Overview
In this guide, we attempt to educate users on some core principles of success with Audits. These best practices will help you be more effective with Audits and have confidence that you are going in the right direction with your implementation.
Be Strategic
Start with a basic Audit of your top 100 most visited pages
Pull a list of your top 100 pages from your analytics reports
Choose from your top revenue generating pages or your top traffic pages. If you know your website is small, then skip this step and set the scan limit of your Audit well above your estimated page count e.g. if you estimate your domain has 250 pages, set the scan limit to 300.
Create an Audit and add the URLs to the starting URL field and adjust the scan limit to 100
Schedule it to run daily or weekly (based on your needs).

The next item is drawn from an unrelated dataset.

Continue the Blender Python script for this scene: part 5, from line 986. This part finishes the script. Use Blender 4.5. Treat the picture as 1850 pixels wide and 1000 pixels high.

Sample more pages with a discovery Audit
Configure the Audit to start on your home page and set a scan limit of 100 pages
Once you get the results back, check if there are page types that you want to exclude e.g. career pages, blog pages, pages that are managed by other teams, etc
The exclude list in the Audit setup screen accepts RegEx, but if you type in "careers" or "blog" that is an acceptable regex to match those pages and exclude them.
After fine-tuning your configuration increase the scan limit to an appropriate sample of your site 5,000-100,000 pages depending on the size of your website.
Note: If you don't know how large your website is, try searching "site:example.com" on Google and see how many results are returned. These typically gets you a good estimate.
Don't forget Rules & Alerts!
Define a global tagging standard for page view events since (Audits primarily trigger this type of event)
Determine which tags you expect to fire on every page of your website and document them.
If you aren’t sure where to begin, use the results of your top 100 pages Audit. The tags that fire on 95-100% of pages probably belong there. You can export the list of tags from the tag inventory report.
If your Audit hasn’t run yet, open your home page with the tag debugger and reference that.
Create a rule for your core analytics tag(s)
Take your most critical analytics tag(s) and determine which variables are standard across all page view events.
You can expand to rules for different page types after getting the basic "All Pages" standard defined.
If you don’t have this documented, refer to the load rules/triggers in your Tag Management System.
Note: You can also refer to the variables collected by the page view tag on your home page.
Send the results where you can see them
Leverage integrations
Today most teams are either using Slack, Microsoft Teams, or some other solution for communication/project management. If that’s true at your organization, set up an integration.
It’s easy to add or remove team members. If you are struggling to hear the signal in the noise, refine your alerts.
Consider pulling data into a BI tool.
APIs can be used to create data sets in tools like Google Sheets.
If this is too technical, start with a more manual export.
For users that have tools that can ingest export files from an email e.g. Domo, consider combing export and API capability to maximize BI capability.
Get results when you need them
Pick the right frequency
Ask yourself, how long can a problem go undetected before it’s a much bigger problem?
Based on your needs, schedule Audits and Journeys to run on that frequency.
For important Audits (e.g. top 100 pages) and critical Journeys (e.g. purchase flow, lead generation forms) lean towards higher frequencies.
For lower-priority content and paths on your site, consider a less regular cadence.
Note: Usage is largely a function of frequency, be aware of your contractual limits when increasing the frequency of your Audits
Synchronize with your releases
Trigger Audits and Journeys manually after a release that you suspect will have an impact.
Leverage our REST API to trigger a batch of Audits and Journeys based on your specified logic (e.g. after publishing a significant change in your TMS, after each code release)
See our CI/CD Integration help doc or reach out to your Success Manager for more details
Know your Audience
Adjust browser width and height appropriately
If the vast majority of your users experience your website on a mobile phone. Prioritize testing that experience.
You can adjust the browser width to 400 pixels and height to 600 pixels (you can find more exact measurements online) and trigger your website's mobile experience when Auditing.
Note: This principle is even more critical for Journeys. Since you generally interact more with the page in Journeys.